Written request: Below are some entries; can you quote all of them exactly?

* Begin Information given *

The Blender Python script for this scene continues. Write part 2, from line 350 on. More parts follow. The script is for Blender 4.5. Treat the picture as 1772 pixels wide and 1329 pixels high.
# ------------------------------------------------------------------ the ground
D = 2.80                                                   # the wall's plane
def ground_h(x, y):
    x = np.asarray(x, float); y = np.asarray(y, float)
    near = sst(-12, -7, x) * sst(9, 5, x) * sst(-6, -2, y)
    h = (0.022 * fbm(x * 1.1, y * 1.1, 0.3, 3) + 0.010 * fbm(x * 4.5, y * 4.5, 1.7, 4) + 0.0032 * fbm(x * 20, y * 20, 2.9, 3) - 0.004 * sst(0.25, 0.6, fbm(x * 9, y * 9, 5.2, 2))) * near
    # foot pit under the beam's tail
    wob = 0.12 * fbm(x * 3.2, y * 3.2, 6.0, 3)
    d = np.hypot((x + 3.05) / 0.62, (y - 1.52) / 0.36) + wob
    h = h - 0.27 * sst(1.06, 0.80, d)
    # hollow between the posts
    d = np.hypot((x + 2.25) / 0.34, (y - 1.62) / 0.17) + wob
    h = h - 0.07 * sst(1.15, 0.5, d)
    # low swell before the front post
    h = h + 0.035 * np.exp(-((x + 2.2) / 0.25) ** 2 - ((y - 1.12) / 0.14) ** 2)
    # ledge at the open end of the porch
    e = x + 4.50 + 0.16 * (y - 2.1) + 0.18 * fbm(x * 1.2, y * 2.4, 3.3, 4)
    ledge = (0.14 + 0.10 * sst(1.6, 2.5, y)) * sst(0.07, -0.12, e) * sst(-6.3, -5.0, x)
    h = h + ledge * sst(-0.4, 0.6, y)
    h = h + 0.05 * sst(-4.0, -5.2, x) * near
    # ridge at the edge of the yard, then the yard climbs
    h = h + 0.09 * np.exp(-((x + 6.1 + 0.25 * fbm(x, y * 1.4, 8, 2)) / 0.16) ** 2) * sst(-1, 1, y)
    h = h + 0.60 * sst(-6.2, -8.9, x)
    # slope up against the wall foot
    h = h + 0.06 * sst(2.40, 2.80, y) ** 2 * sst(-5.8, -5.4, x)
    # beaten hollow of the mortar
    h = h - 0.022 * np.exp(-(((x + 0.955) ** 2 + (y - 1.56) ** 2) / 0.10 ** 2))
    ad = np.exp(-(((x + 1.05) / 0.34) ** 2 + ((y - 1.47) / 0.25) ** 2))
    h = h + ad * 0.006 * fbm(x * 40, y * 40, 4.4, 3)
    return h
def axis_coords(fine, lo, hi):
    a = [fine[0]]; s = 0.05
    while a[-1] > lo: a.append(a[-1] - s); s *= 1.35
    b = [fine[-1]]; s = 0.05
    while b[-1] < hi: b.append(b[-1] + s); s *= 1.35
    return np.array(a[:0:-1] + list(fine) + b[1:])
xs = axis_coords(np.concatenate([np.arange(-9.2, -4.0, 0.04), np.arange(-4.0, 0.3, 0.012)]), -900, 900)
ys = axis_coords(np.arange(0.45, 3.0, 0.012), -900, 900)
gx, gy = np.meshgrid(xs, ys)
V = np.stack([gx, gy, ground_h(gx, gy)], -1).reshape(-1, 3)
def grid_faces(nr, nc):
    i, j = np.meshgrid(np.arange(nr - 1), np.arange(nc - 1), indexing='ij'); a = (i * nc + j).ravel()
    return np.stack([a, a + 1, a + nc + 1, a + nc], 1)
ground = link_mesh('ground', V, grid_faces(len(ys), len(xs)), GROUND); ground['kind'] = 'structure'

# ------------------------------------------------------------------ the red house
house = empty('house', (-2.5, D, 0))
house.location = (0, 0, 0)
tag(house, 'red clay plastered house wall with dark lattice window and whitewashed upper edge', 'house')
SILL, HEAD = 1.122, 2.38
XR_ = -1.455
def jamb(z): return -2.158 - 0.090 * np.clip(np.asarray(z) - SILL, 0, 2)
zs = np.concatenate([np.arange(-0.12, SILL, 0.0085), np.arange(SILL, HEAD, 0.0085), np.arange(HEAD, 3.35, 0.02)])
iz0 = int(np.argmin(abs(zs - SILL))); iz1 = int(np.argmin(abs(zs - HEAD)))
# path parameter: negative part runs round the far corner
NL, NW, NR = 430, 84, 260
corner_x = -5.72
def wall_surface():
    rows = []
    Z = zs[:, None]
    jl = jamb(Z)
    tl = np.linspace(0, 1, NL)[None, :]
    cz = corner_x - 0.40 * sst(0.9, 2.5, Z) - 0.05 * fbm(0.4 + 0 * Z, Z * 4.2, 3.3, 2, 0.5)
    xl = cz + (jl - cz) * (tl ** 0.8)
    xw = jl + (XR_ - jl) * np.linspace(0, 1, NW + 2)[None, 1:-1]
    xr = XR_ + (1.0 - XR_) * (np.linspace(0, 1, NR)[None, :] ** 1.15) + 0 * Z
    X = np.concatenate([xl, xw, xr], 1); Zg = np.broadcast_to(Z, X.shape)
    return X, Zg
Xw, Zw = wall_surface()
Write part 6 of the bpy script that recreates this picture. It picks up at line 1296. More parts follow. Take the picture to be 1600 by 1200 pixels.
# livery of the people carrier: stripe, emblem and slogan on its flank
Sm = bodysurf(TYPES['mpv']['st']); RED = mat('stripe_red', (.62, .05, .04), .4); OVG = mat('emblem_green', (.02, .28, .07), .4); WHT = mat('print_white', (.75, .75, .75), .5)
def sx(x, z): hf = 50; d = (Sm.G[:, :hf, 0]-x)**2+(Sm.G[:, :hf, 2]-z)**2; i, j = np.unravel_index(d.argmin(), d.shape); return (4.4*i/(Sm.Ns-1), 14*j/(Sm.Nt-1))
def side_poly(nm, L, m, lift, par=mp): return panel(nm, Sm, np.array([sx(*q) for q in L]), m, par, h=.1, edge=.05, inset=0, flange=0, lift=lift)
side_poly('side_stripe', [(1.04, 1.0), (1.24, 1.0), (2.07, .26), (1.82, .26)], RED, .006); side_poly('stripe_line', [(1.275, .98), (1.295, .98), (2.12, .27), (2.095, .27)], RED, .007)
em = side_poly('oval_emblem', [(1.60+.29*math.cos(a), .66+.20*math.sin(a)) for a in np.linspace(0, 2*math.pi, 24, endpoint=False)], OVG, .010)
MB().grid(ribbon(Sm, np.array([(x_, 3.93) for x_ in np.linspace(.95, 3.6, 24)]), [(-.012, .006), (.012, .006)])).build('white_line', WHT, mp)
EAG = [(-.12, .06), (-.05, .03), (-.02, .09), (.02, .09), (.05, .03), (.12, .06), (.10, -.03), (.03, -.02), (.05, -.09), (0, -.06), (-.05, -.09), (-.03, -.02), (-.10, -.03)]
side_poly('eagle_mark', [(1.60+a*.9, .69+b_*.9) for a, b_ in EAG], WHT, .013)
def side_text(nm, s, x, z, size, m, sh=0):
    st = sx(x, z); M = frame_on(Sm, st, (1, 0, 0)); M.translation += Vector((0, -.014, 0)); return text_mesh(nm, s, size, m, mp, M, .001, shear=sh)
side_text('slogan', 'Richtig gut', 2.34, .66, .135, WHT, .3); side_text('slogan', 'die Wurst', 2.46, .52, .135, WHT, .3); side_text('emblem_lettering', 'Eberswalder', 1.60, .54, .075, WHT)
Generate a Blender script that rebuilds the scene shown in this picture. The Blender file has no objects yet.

* End Information given *

Answer below:
The Blender Python script for this scene continues. Write part 2, from line 350 on. More parts follow. The script is for Blender 4.5. Treat the picture as 1772 pixels wide and 1329 pixels high.
# ------------------------------------------------------------------ the ground
D = 2.80                                                   # the wall's plane
def ground_h(x, y):
    x = np.asarray(x, float); y = np.asarray(y, float)
    near = sst(-12, -7, x) * sst(9, 5, x) * sst(-6, -2, y)
    h = (0.022 * fbm(x * 1.1, y * 1.1, 0.3, 3) + 0.010 * fbm(x * 4.5, y * 4.5, 1.7, 4) + 0.0032 * fbm(x * 20, y * 20, 2.9, 3) - 0.004 * sst(0.25, 0.6, fbm(x * 9, y * 9, 5.2, 2))) * near
    # foot pit under the beam's tail
    wob = 0.12 * fbm(x * 3.2, y * 3.2, 6.0, 3)
    d = np.hypot((x + 3.05) / 0.62, (y - 1.52) / 0.36) + wob
    h = h - 0.27 * sst(1.06, 0.80, d)
    # hollow between the posts
    d = np.hypot((x + 2.25) / 0.34, (y - 1.62) / 0.17) + wob
    h = h - 0.07 * sst(1.15, 0.5, d)
    # low swell before the front post
    h = h + 0.035 * np.exp(-((x + 2.2) / 0.25) ** 2 - ((y - 1.12) / 0.14) ** 2)
    # ledge at the open end of the porch
    e = x + 4.50 + 0.16 * (y - 2.1) + 0.18 * fbm(x * 1.2, y * 2.4, 3.3, 4)
    ledge = (0.14 + 0.10 * sst(1.6, 2.5, y)) * sst(0.07, -0.12, e) * sst(-6.3, -5.0, x)
    h = h + ledge * sst(-0.4, 0.6, y)
    h = h + 0.05 * sst(-4.0, -5.2, x) * near
    # ridge at the edge of the yard, then the yard climbs
    h = h + 0.09 * np.exp(-((x + 6.1 + 0.25 * fbm(x, y * 1.4, 8, 2)) / 0.16) ** 2) * sst(-1, 1, y)
    h = h + 0.60 * sst(-6.2, -8.9, x)
    # slope up against the wall foot
    h = h + 0.06 * sst(2.40, 2.80, y) ** 2 * sst(-5.8, -5.4, x)
    # beaten hollow of the mortar
    h = h - 0.022 * np.exp(-(((x + 0.955) ** 2 + (y - 1.56) ** 2) / 0.10 ** 2))
    ad = np.exp(-(((x + 1.05) / 0.34) ** 2 + ((y - 1.47) / 0.25) ** 2))
    h = h + ad * 0.006 * fbm(x * 40, y * 40, 4.4, 3)
    return h
def axis_coords(fine, lo, hi):
    a = [fine[0]]; s = 0.05
    while a[-1] > lo: a.append(a[-1] - s); s *= 1.35
    b = [fine[-1]]; s = 0.05
    while b[-1] < hi: b.append(b[-1] + s); s *= 1.35
    return np.array(a[:0:-1] + list(fine) + b[1:])
xs = axis_coords(np.concatenate([np.arange(-9.2, -4.0, 0.04), np.arange(-4.0, 0.3, 0.012)]), -900, 900)
ys = axis_coords(np.arange(0.45, 3.0, 0.012), -900, 900)
gx, gy = np.meshgrid(xs, ys)
V = np.stack([gx, gy, ground_h(gx, gy)], -1).reshape(-1, 3)
def grid_faces(nr, nc):
    i, j = np.meshgrid(np.arange(nr - 1), np.arange(nc - 1), indexing='ij'); a = (i * nc + j).ravel()
    return np.stack([a, a + 1, a + nc + 1, a + nc], 1)
ground = link_mesh('ground', V, grid_faces(len(ys), len(xs)), GROUND); ground['kind'] = 'structure'

# ------------------------------------------------------------------ the red house
house = empty('house', (-2.5, D, 0))
house.location = (0, 0, 0)
tag(house, 'red clay plastered house wall with dark lattice window and whitewashed upper edge', 'house')
SILL, HEAD = 1.122, 2.38
XR_ = -1.455
def jamb(z): return -2.158 - 0.090 * np.clip(np.asarray(z) - SILL, 0, 2)
zs = np.concatenate([np.arange(-0.12, SILL, 0.0085), np.arange(SILL, HEAD, 0.0085), np.arange(HEAD, 3.35, 0.02)])
iz0 = int(np.argmin(abs(zs - SILL))); iz1 = int(np.argmin(abs(zs - HEAD)))
# path parameter: negative part runs round the far corner
NL, NW, NR = 430, 84, 260
corner_x = -5.72
def wall_surface():
    rows = []
    Z = zs[:, None]
    jl = jamb(Z)
    tl = np.linspace(0, 1, NL)[None, :]
    cz = corner_x - 0.40 * sst(0.9, 2.5, Z) - 0.05 * fbm(0.4 + 0 * Z, Z * 4.2, 3.3, 2, 0.5)
    xl = cz + (jl - cz) * (tl ** 0.8)
    xw = jl + (XR_ - jl) * np.linspace(0, 1, NW + 2)[None, 1:-1]
    xr = XR_ + (1.0 - XR_) * (np.linspace(0, 1, NR)[None, :] ** 1.15) + 0 * Z
    X = np.concatenate([xl, xw, xr], 1); Zg = np.broadcast_to(Z, X.shape)
    return X, Zg
Xw, Zw = wall_surface()
Write part 6 of the bpy script that recreates this picture. It picks up at line 1296. More parts follow. Take the picture to be 1600 by 1200 pixels.
# livery of the people carrier: stripe, emblem and slogan on its flank
Sm = bodysurf(TYPES['mpv']['st']); RED = mat('stripe_red', (.62, .05, .04), .4); OVG = mat('emblem_green', (.02, .28, .07), .4); WHT = mat('print_white', (.75, .75, .75), .5)
def sx(x, z): hf = 50; d = (Sm.G[:, :hf, 0]-x)**2+(Sm.G[:, :hf, 2]-z)**2; i, j = np.unravel_index(d.argmin(), d.shape); return (4.4*i/(Sm.Ns-1), 14*j/(Sm.Nt-1))
def side_poly(nm, L, m, lift, par=mp): return panel(nm, Sm, np.array([sx(*q) for q in L]), m, par, h=.1, edge=.05, inset=0, flange=0, lift=lift)
side_poly('side_stripe', [(1.04, 1.0), (1.24, 1.0), (2.07, .26), (1.82, .26)], RED, .006); side_poly('stripe_line', [(1.275, .98), (1.295, .98), (2.12, .27), (2.095, .27)], RED, .007)
em = side_poly('oval_emblem', [(1.60+.29*math.cos(a), .66+.20*math.sin(a)) for a in np.linspace(0, 2*math.pi, 24, endpoint=False)], OVG, .010)
MB().grid(ribbon(Sm, np.array([(x_, 3.93) for x_ in np.linspace(.95, 3.6, 24)]), [(-.012, .006), (.012, .006)])).build('white_line', WHT, mp)
EAG = [(-.12, .06), (-.05, .03), (-.02, .09), (.02, .09), (.05, .03), (.12, .06), (.10, -.03), (.03, -.02), (.05, -.09), (0, -.06), (-.05, -.09), (-.03, -.02), (-.10, -.03)]
side_poly('eagle_mark', [(1.60+a*.9, .69+b_*.9) for a, b_ in EAG], WHT, .013)
def side_text(nm, s, x, z, size, m, sh=0):
    st = sx(x, z); M = frame_on(Sm, st, (1, 0, 0)); M.translation += Vector((0, -.014, 0)); return text_mesh(nm, s, size, m, mp, M, .001, shear=sh)
side_text('slogan', 'Richtig gut', 2.34, .66, .135, WHT, .3); side_text('slogan', 'die Wurst', 2.46, .52, .135, WHT, .3); side_text('emblem_lettering', 'Eberswalder', 1.60, .54, .075, WHT)
Generate a Blender script that rebuilds the scene shown in this picture. The Blender file has no objects yet.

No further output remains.